(Records with scene code)
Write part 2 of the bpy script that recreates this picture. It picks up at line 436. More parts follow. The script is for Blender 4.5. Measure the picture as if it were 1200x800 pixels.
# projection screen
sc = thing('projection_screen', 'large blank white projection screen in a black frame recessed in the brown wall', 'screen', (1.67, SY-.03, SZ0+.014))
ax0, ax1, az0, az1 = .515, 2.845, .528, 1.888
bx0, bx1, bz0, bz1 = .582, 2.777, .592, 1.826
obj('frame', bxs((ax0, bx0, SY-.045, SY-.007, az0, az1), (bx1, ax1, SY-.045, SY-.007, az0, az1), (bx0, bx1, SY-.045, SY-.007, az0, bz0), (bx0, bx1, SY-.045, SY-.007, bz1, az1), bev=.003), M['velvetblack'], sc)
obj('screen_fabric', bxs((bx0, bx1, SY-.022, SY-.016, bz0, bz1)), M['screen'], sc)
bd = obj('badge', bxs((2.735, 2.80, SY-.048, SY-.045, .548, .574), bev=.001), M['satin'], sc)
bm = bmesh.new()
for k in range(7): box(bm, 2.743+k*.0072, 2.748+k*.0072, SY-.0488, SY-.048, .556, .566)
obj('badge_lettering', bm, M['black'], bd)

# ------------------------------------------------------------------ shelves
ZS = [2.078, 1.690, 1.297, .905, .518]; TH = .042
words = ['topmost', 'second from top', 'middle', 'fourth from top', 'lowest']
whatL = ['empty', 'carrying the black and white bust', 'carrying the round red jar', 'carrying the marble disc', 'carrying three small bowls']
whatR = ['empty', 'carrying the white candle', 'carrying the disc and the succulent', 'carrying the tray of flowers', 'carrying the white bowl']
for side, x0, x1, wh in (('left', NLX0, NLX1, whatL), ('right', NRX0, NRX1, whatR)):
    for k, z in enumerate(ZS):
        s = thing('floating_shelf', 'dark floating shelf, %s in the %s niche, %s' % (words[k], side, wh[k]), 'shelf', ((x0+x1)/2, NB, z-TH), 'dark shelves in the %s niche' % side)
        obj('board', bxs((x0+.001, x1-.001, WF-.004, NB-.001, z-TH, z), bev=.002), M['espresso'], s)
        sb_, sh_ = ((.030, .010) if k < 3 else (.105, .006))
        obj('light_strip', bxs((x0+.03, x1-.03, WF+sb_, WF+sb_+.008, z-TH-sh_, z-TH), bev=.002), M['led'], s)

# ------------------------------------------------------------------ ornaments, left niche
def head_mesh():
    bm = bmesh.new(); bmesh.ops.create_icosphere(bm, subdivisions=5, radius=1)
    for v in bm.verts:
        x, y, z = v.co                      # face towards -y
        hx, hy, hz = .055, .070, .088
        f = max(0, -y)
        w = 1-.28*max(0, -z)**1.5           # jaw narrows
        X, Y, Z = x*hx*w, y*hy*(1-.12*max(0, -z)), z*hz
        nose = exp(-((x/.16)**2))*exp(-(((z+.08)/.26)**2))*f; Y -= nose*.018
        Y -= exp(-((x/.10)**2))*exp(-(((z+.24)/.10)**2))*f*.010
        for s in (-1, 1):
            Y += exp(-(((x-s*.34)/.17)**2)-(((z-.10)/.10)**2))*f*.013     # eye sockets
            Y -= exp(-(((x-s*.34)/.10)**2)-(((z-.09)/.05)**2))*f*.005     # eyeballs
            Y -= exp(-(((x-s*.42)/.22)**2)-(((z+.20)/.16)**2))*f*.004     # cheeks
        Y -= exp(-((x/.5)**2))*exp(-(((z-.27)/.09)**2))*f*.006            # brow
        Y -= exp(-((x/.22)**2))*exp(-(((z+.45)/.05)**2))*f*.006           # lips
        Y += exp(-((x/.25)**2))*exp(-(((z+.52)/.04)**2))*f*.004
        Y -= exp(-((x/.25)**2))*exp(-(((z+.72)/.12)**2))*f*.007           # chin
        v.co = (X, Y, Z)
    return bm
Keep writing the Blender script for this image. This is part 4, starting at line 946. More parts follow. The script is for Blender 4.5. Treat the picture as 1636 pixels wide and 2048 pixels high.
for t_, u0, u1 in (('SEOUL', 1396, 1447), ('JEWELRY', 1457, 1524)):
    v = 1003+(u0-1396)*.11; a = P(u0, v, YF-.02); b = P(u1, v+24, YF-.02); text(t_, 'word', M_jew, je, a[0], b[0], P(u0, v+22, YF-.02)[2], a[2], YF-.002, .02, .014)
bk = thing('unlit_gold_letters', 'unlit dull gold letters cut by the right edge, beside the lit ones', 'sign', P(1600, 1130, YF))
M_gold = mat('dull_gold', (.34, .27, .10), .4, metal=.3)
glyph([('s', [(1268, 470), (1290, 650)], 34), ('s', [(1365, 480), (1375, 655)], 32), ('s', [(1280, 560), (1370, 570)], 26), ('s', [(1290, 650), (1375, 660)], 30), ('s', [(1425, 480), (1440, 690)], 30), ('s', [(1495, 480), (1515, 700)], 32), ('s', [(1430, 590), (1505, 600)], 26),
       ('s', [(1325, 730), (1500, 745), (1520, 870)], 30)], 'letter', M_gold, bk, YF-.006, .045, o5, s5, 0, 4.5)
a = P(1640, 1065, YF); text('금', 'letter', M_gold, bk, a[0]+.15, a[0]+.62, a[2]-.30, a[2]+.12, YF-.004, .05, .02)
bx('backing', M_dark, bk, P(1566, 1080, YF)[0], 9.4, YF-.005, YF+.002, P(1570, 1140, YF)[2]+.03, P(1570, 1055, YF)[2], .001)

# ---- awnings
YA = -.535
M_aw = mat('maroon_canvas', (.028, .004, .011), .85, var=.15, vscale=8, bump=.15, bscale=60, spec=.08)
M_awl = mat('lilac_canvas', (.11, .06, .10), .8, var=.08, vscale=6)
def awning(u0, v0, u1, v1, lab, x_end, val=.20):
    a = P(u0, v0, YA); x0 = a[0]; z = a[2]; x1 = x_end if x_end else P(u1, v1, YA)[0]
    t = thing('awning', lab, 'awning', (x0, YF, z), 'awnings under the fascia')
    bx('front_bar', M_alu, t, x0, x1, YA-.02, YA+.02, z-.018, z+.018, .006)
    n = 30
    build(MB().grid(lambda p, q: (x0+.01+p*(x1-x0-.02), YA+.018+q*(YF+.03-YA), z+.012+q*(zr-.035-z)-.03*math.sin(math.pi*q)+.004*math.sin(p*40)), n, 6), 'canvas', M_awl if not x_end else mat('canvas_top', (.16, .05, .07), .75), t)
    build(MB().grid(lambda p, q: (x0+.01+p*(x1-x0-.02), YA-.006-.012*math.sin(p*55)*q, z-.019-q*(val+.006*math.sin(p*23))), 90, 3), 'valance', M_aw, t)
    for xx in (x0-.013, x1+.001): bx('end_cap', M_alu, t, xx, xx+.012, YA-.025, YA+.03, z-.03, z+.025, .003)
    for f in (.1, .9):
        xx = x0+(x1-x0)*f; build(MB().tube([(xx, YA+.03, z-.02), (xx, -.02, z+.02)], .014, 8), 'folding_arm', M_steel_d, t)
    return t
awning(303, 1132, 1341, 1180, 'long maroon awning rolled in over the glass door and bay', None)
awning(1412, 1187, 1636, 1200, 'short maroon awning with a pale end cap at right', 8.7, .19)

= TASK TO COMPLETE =
Using the data above, extract exactly the lines from the one that holds "Keep writing the" to the one that holds "1055, YF)[2], .001)", both ends included, and no others.

= ANSWER FOR THIS EXERCISE =
Keep writing the Blender script for this image. This is part 4, starting at line 946. More parts follow. The script is for Blender 4.5. Treat the picture as 1636 pixels wide and 2048 pixels high.
for t_, u0, u1 in (('SEOUL', 1396, 1447), ('JEWELRY', 1457, 1524)):
    v = 1003+(u0-1396)*.11; a = P(u0, v, YF-.02); b = P(u1, v+24, YF-.02); text(t_, 'word', M_jew, je, a[0], b[0], P(u0, v+22, YF-.02)[2], a[2], YF-.002, .02, .014)
bk = thing('unlit_gold_letters', 'unlit dull gold letters cut by the right edge, beside the lit ones', 'sign', P(1600, 1130, YF))
M_gold = mat('dull_gold', (.34, .27, .10), .4, metal=.3)
glyph([('s', [(1268, 470), (1290, 650)], 34), ('s', [(1365, 480), (1375, 655)], 32), ('s', [(1280, 560), (1370, 570)], 26), ('s', [(1290, 650), (1375, 660)], 30), ('s', [(1425, 480), (1440, 690)], 30), ('s', [(1495, 480), (1515, 700)], 32), ('s', [(1430, 590), (1505, 600)], 26),
       ('s', [(1325, 730), (1500, 745), (1520, 870)], 30)], 'letter', M_gold, bk, YF-.006, .045, o5, s5, 0, 4.5)
a = P(1640, 1065, YF); text('금', 'letter', M_gold, bk, a[0]+.15, a[0]+.62, a[2]-.30, a[2]+.12, YF-.004, .05, .02)
bx('backing', M_dark, bk, P(1566, 1080, YF)[0], 9.4, YF-.005, YF+.002, P(1570, 1140, YF)[2]+.03, P(1570, 1055, YF)[2], .001)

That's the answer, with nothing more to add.